Single out the lines of the material that contain "script" and copy them.

[START DATA LINES]

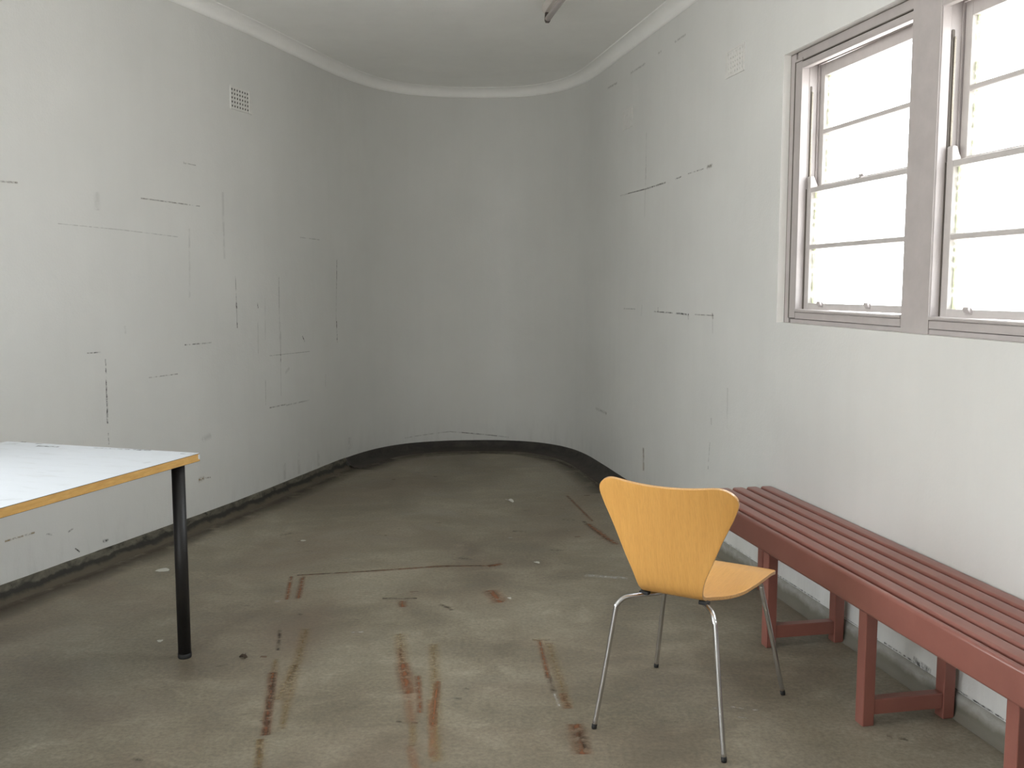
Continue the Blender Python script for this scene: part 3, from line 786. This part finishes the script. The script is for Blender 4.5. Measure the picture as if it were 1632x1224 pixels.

[END DATA LINES]
[START DATA LINES]

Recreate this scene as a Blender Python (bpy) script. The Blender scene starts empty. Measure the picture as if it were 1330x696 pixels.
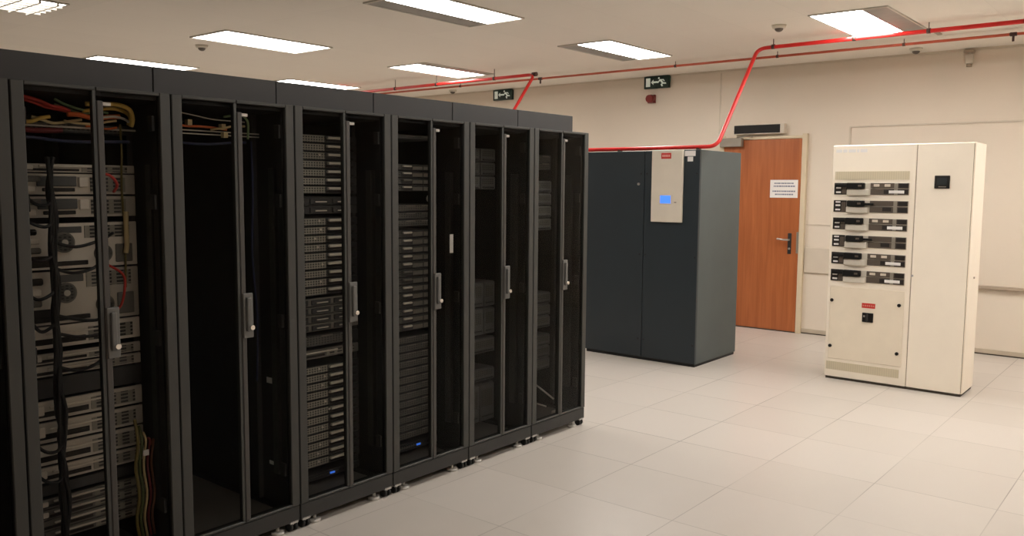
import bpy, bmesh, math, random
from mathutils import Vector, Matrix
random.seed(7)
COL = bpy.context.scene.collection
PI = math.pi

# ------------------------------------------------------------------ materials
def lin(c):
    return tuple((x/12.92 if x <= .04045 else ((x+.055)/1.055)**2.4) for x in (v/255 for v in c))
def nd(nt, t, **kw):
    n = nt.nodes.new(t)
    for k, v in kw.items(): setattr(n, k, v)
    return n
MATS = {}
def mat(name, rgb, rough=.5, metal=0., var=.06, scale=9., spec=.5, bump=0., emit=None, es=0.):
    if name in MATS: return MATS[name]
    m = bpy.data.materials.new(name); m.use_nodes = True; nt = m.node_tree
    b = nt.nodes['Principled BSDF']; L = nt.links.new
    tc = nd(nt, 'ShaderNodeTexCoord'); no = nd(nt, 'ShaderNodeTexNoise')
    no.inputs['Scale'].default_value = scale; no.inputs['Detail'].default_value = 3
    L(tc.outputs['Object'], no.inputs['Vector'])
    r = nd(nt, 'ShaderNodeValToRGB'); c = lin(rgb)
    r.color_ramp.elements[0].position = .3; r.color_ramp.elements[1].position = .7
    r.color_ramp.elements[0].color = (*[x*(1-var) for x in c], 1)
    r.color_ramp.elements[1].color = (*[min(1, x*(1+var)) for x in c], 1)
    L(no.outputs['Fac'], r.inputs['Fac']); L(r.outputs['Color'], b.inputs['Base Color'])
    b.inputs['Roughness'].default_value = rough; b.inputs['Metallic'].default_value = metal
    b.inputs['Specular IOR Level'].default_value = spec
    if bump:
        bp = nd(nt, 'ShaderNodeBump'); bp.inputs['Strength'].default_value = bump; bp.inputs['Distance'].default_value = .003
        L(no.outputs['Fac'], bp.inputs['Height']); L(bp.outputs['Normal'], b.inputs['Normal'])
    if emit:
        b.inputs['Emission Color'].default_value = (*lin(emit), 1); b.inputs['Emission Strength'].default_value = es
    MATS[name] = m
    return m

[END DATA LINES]

## OUTPUT FOR THIS TASK
Continue the Blender Python script for this scene: part 3, from line 786. This part finishes the script. The script is for Blender 4.5. Measure the picture as if it were 1632x1224 pixels.
Recreate this scene as a Blender Python (bpy) script. The Blender scene starts empty. Measure the picture as if it were 1330x696 pixels.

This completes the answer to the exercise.